**SHORT PROBLEM:**
Return the lines exactly as they stand, from the first of the material through the line containing "PI = math.pi".

----------

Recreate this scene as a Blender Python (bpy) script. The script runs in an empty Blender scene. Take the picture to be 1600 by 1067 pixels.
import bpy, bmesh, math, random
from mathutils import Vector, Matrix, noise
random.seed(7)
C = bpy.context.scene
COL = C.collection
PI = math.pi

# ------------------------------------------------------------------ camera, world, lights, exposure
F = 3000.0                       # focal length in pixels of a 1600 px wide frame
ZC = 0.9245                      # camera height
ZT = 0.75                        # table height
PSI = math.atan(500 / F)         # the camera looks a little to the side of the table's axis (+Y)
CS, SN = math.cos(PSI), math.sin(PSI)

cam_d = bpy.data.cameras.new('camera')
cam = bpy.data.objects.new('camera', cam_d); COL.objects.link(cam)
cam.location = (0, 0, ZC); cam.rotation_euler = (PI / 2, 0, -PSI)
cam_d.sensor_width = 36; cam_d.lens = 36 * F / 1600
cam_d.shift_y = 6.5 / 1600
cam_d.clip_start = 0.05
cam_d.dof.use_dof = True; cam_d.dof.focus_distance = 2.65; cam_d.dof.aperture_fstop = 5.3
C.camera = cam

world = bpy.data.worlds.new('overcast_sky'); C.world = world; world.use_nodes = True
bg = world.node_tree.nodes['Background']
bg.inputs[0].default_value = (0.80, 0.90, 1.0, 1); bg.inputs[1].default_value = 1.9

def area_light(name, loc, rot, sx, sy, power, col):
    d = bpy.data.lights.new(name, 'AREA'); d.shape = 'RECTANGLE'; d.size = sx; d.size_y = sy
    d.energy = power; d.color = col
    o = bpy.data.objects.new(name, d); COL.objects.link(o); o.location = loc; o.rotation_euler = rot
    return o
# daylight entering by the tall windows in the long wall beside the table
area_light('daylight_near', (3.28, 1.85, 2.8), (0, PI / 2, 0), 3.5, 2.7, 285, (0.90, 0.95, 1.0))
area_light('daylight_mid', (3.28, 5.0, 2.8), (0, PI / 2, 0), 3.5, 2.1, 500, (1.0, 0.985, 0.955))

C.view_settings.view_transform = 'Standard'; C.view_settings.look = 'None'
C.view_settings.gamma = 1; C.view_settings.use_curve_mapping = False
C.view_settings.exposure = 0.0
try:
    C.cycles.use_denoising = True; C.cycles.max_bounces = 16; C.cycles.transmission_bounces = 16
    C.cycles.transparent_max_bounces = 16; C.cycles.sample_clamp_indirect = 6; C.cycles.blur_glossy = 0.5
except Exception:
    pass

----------

**THE SOLUTION:**
Recreate this scene as a Blender Python (bpy) script. The script runs in an empty Blender scene. Take the picture to be 1600 by 1067 pixels.
import bpy, bmesh, math, random
from mathutils import Vector, Matrix, noise
random.seed(7)
C = bpy.context.scene
COL = C.collection
PI = math.pi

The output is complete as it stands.